Dendera – Pillars of Creation

Rating: 4/5
Distributor/Label: Metalbox Recordings 
Released: 2015
Buy Album [URL]http://www.amazon.co.uk/Pillars-Creation-Dendera/dp/B00WJ3I2ZQ
Band Website [URL]https://www.facebook.com/DenderaUK

Dedera 400Band Line-up:

Stephen Main (Guitars)
Ashley Edison (Vocals)
Bradley Edison (bass)
Andy Finch (Drums)
David Stanton (Guitars)

Tracklisting:

1. Claim Our Throne
2.Bloodlust
3. In High Tide
4. Disillusioned
5. The Daylight Ending
6. The Chosen One
7. Unholy
8. Edge of Tomorrow

Review:

Dendera is a band that has been making waves in the United Kingdom and are looking to make more with their second full-length release Pillars of Creation. After their 2013 release (The Killing Floor) which has gained them notoriety, will they be able to build upon the success of that album?

With this band, you get the sense that they play a no nonsense style of Heavy Metal, which at times can dip into Thrash, Power and even Doom. But overall, they are a Heavy Metal band through and through.

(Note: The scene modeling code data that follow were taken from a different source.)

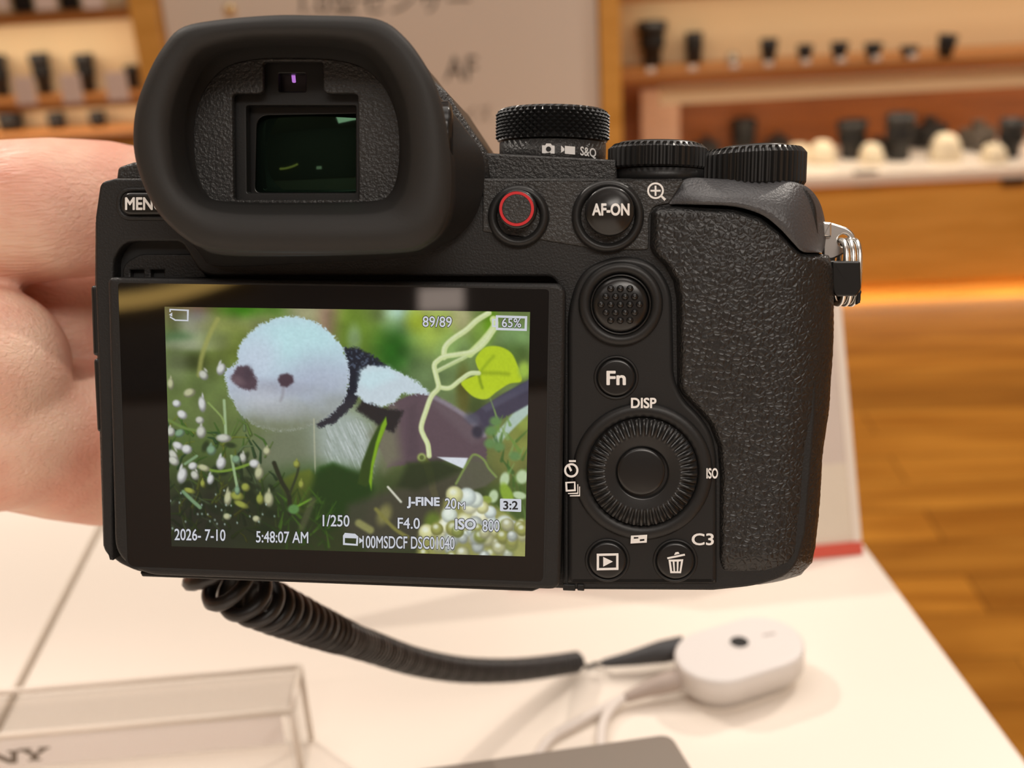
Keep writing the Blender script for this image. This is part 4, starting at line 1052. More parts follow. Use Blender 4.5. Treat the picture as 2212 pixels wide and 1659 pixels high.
# white bead cluster and sprigs at lower right
for k in range(34):
    x, y = g.uniform(1065, 1144), g.uniform(900, 1130); a = g.uniform(-2.4, -.7); l_ = g.uniform(20, 50)
    stroke([(x, y), (x + l_ * math.cos(a), y + l_ * math.sin(a))], g.uniform(4, 9), [(60, 100, 40), (96, 134, 58), (120, 150, 84), (46, 84, 34)][g.integers(4)], 2, .7, 2)
over(poly_mask([(1050, 1060), (1144, 1010), (1144, 1210), (1060, 1210)], 10), (64, 92, 34), .5)
for x, y, rx, ry in [(1090, 1036, 10, 16), (1128, 1030, 13, 15), (1066, 1072, 10, 14), (1122, 1070, 15, 8)]: blob(x, y, rx, ry, (176, 196, 156), .3, .2)
blob(1095, 1068, 12, 26, (128, 158, 50), .3, -.4); blob(1050, 1080, 12, 9, (130, 150, 60), .3)
for x, y in [(1060, 930), (1070, 910), (1058, 958), (1078, 965), (1112, 985)]: blob(x, y, 12, 10, (92, 128, 74), .5)
blob(1032, 932, 12, 14, (44, 44, 58), .5); blob(1020, 905, 16, 12, (74, 76, 92), .6, .5, .8)
beads = [(982, 1068, 15), (1009, 1073, 16), (1027, 1079, 14), (1015, 1091, 15), (1042, 1096, 11), (1059, 1106, 11), (971, 1112, 14), (1037, 1115, 15), (1005, 1126, 16), (1056, 1127, 14), (1090, 1131, 15),
         (922, 1149, 14), (964, 1135, 14), (952, 1148, 12), (981, 1152, 15), (1000, 1146, 14), (1024, 1140, 15), (1030, 1160, 14), (1070, 1140, 14)]
for k in range(46):
    x = g.uniform(905, 1134); y = g.uniform(1130, 1205)
    if y < 1150 - (x - 905) * .2: continue
    beads.append((x, y, g.uniform(8, 14)))
over(poly_mask([(960, 1080), (1010, 1060), (1060, 1090), (1100, 1110), (1144, 1150), (1144, 1210), (900, 1210), (905, 1150), (950, 1125)], 8), (150, 150, 84), .9)
beads = [(x, y, r * 1.22) for x, y, r in beads]
for i, (x, y, r) in enumerate(sorted(beads[:19], key=lambda b: -b[1]) + beads[19:]):
    b = [(210, 220, 206), (222, 222, 186), (206, 206, 150), (204, 216, 210)][(i * 7) % 4]
    if i > 19: b = [v * .88 for v in [(196, 196, 150), (168, 170, 92), (190, 198, 190), (150, 160, 84)][(i * 5) % 4]]
    s_ = .15 if y < 1150 else .4
    blob(x, y + 1, r, r, [v * .76 for v in b], s_); blob(x - 1.5, y - 2, r * .8, r * .78, b, .45); blob(x - 3, y - 5, r * .4, r * .36, (226, 232, 224), .7, 0, .7)
over(sm(1150, 1200, Y) * sm(1060, 1120, X), (168, 170, 110), .35)
IMG *= (0.98 + 0.04 * n3)[..., None]

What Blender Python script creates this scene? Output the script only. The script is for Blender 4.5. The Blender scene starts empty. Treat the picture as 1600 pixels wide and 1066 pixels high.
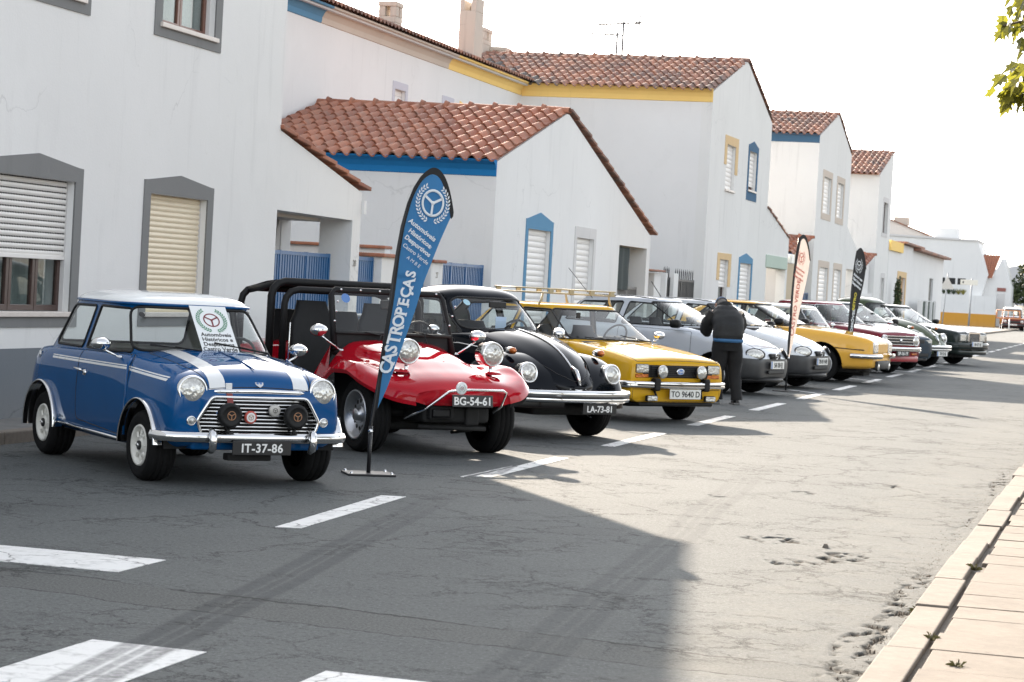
import bpy, bmesh, math, random
import numpy as np
from mathutils import Vector, Matrix
from mathutils.geometry import tessellate_polygon
random.seed(7)
PI = math.pi
R = math.radians
scene = bpy.context.scene
COL = scene.collection

# ------------------------------------------------------------------ camera
# world: +Y runs along the street, +X to the right, Z up, metres
F_PX, YAW, PITCH, ROLL = 3573.48, 0.264661, 0.0252599, -0.0550894
cam_data = bpy.data.cameras.new('camera')
cam_data.sensor_width = 36.0
cam_data.lens = F_PX / 1600 * 36.0
cam_data.clip_start = 0.1
cam_data.clip_end = 3000
cam = bpy.data.objects.new('camera', cam_data)
COL.objects.link(cam)
_fw = Vector((-math.sin(YAW) * math.cos(PITCH), math.cos(YAW) * math.cos(PITCH), -math.sin(PITCH)))
_r = Vector((math.cos(YAW), math.sin(YAW), 0))
_u = _r.cross(_fw)
_c, _s = math.cos(ROLL), math.sin(ROLL)
_r2, _u2 = _c * _r - _s * _u, _c * _u + _s * _r
cam.matrix_world = Matrix(((_r2.x, _u2.x, -_fw.x, 0), (_r2.y, _u2.y, -_fw.y, 0), (_r2.z, _u2.z, -_fw.z, 1.55), (0, 0, 0, 1)))
scene.camera = cam
cam_data.dof.use_dof = True
cam_data.dof.focus_distance = 16.5
cam_data.dof.aperture_fstop = 10.0

# ------------------------------------------------------------------ daylight
SUN_EL = R(22.8)
SUN_AZ = math.atan2(-0.54, 0.842)          # direction towards the sun, from +Y towards +X
world = bpy.data.worlds.new('World')
scene.world = world
world.use_nodes = True
wn = world.node_tree
wn.nodes.clear()
wo = wn.nodes.new('ShaderNodeOutputWorld')
wb = wn.nodes.new('ShaderNodeBackground')
ws_ = wn.nodes.new('ShaderNodeTexSky')
ws_.sky_type = 'NISHITA'
ws_.sun_disc = False
ws_.sun_elevation = SUN_EL
ws_.sun_rotation = SUN_AZ
ws_.air_density = 1.0
ws_.dust_density = 2.0
ws_.ozone_density = 1.0
wb.inputs['Strength'].default_value = 0.15
whs = wn.nodes.new('ShaderNodeHueSaturation')          # hazy, nearly white morning sky
whs.inputs['Saturation'].default_value = 0.27
wn.links.new(ws_.outputs[0], whs.inputs['Color'])
wn.links.new(whs.outputs[0], wb.inputs[0])
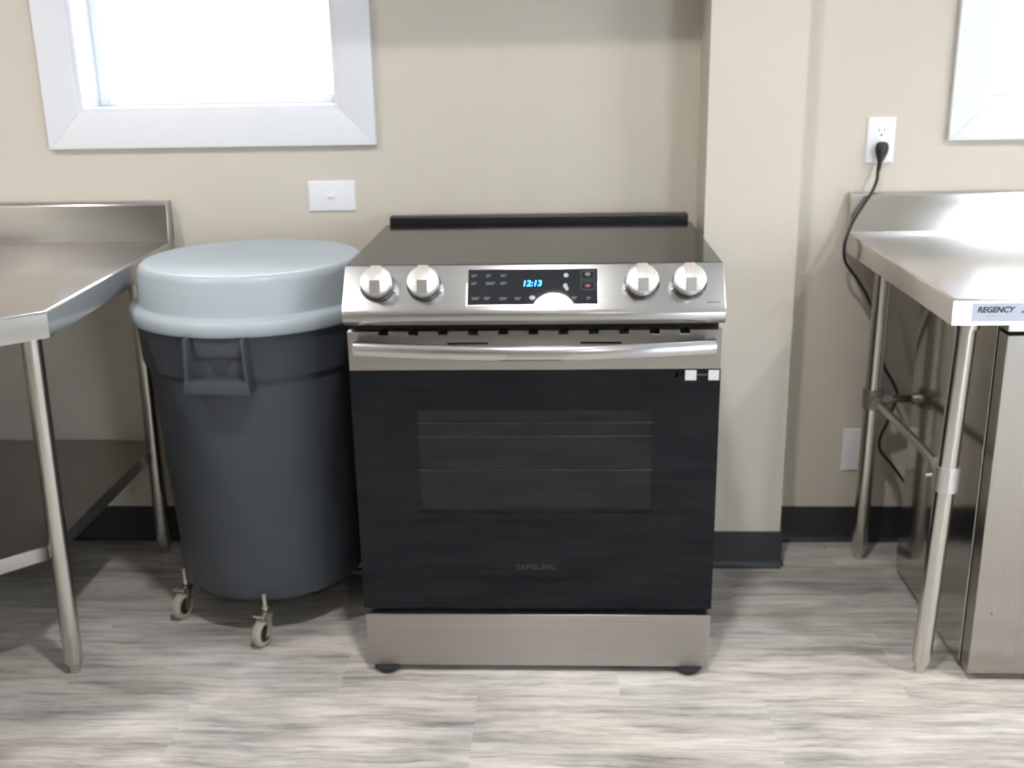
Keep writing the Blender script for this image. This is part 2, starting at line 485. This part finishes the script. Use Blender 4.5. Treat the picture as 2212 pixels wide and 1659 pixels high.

Starting off, we are treated to a long intro within the first song, but I would rather it be part of the song than to be a “play once and skip” sort of intro song. Once the song truly kicks off, we get all the pieces of what will be within this album; massive riffs, melody and thundering drums. Although the vocals are not bad, they are the weakest part here, but that’s in comparison to the other parts (which are great).

As stated earlier, some songs have elements of other genres, such as the tracks ‘Bloodlust’ and ‘High Tide’. Both feel as they could have Thrash elements, especially ‘High Tide’ which reminded me briefly of Testament. Although that track does have one problem, being the vocals. They try to be an octave higher, and it doesn’t seem to work out as well as you would think. Luckily, this is the only time we get such a thing as they stick within their comfort zone for the rest of the album.

The biggest positive of this album is the length of it. Too often we see bands cram as many songs as they can onto one album, whereas Dendera have kept this at a tidy 48 minutes. With that, I didn’t feel that this album went too long and it didn’t make me want another song or two, it felt that it was in the right area for time and number of songs.

For what is on here, everything works out, as it all works together with what is here. Outside of the small vocal cue (which was already mentioned), this is a solid release by Dendera. They are proving that they want to stick around and not be a fly by night band. This looks to be a great follow up to The Killing Floor and looks to be a bright future for this band.